To the untrained eye Colin Glen’s line drawings may not look like much – in fact you’re probably looking at them and thinking ‘I could do that’, but there’s much more to these images than meets the eye. Glen went through quite a process to get to the finished versions and that’s what makes his work in his new exhibition at TJ Boulting gallery so interesting – after all it’s conceptual art and what is conceptual art without a bit of an explanation alongside it? Glen’s new work began as two wire objects – a tangled ball and a circle, which he had in his collection of debris. He kept the ball of wire that he found in a building site in the late 1990s and the wire circle comes from a lampshade that he’d recently found on the street during his walk from home to his studio. Inspired by these ‘found’ objects he spent many hours creating line drawings with considered mark-making using pencil on paper. The result may appear simple, but the accumulation of lines that are worked over one another and gently smudged, seem to at second glance evoke shadows, texture and depth.

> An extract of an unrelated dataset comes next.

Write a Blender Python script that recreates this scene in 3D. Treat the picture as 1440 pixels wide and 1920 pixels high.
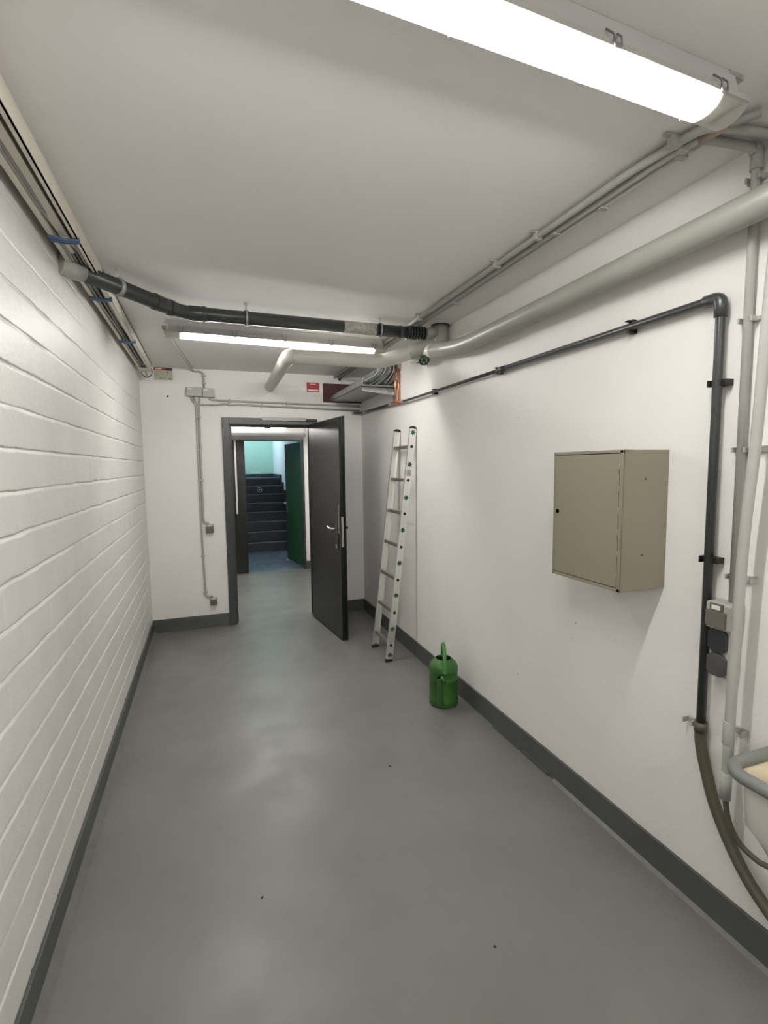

To Gloucestershire-based Glen, it’s the shadows that he’s most interested in and the reproductions of objects onto canvas, which he has alluded to in his rather neat exhibition title ‘From Confusion to Clarity’. In another piece of work, he’s zoomed in on the ball of wire (the canvas measures 10 x 8 feet), but what we see is actually a shadow of its original – which (as we’ve been told) is a direct reference to Marcel Duchamp’s last painting ‘Tu m’ (1918), which reveals shadows of his ‘readymades’, bicycle wheel, coat rack and corkscrew transferred onto a canvas.